Sacred Languages

Sacred Languages! Every religion has one! For Muslims it’s Arabic. For Hindus it’s Sanskrit. For central Asian Buddhists it’s Tibetan. For Catholics it’s Latin. For Jews it’s Hebrew. For some Christians it’s old English!

What does a sacred language do?

  1. A sacred language creates a superior priestly caste who can read and understand it. Their knowledge gives them power and influence. It keeps the common people in the right place - ignorance! They must come to their leaders for their spiritual needs. They cannot be born or married or die or live their lives without the priest’s help. All through history, and even today, priests and leaders of every religion have become rich with the help of a sacred language.

  2. A sacred language separates the common man from God! It gives him the message that God does not speak his language. If he wants to know God properly he must learn another language. Scriptures read or prayers spoken or prophecies uttered in his ordinary everyday language are not really holy. He must learn a holy language if he wants personal communication with God. All this contradicts the incarnation of Jesus. He was made flesh, our flesh. He was wholly human and he spoke our language.

Many Muslims don’t understand Arabic. Some even read the Quran without understanding a single word of it! Most Roman Catholics know no Latin. Most Hindus know no Sanskrit. Many Jews know no Hebrew. Many central Asian Buddhists don’t understand the old Tibetan language. Many new or young believers who are native English speakers find the language of old Bibles difficult to understand.

Paul was the most educated of the New Testament writers. He could have written his letters in Hebrew, Classical Greek or Latin. Instead he chose contemporary Greek (known as Κοινη (Koine) - the common language), which ordinary people spoke and understood. He did not say, “I can only write in Hebrew, because that’s the language of all God’s previous revelations.” Nor did he choose to write in Classical Greek, even though it might have sounded more educated and prestigious. He didn’t want to sound holy. Nor did he want to display his knowledge. He wanted to communicate his revelation of God and Jesus Christ in the clearest possible way. For him that meant using Koine, the everyday language of the people to whom he was writing.

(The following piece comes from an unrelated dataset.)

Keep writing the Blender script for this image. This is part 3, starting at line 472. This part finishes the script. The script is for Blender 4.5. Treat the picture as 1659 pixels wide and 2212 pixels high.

Paul studied the scriptures in Hebrew and benefited greatly from them. He also spoke to God in tongues - languages inspired by the Holy Spirit. But he wrote to the Corinthians, “I thank God that I speak in tongues more than all of you. Nevertheless, in the assembly I would rather speak five words with my mind in order to instruct others, than ten thousand words in a tongue” (1Cor 14:19).

Jesus spoke to the people in parables, but still in simple and plain language. The problem was not difficult or unknown words. His words were easy enough. A child would know and understand all the words in the story of the Good Samaritan. Rather his hearers were blind to the spiritual truth and reality that lay behind the words.

The fact the Bible was first written in Hebrew does not make Hebrew a holy language. The fact that the King James Version of the Bible was written in old English does not make old English holy. And, my friends in different parts of the world, the fact that many Christians speak English does not mean that English words are holy! Don’t fill up your messages with foreign words. Don’t put Jesus out of the reach of your brothers and sisters who don’t understand English! Don’t make them feel inferior because they have less education. Do what God does. Speak to people in their own language.

Thank God for the gift of speaking in tongues. But remember its primary purpose is not public use, but private edification. Thank God for the benefits of knowing Greek and Hebrew or English, but let’s keep them also in their right place. They are not for making us sound more educated and superior or padding our messages when we have no revelation from God or inspiration from the Holy Spirit. Let’s use whatever knowledge or gifts God has given us not to promote ourselves, but for the benefit and blessing of others.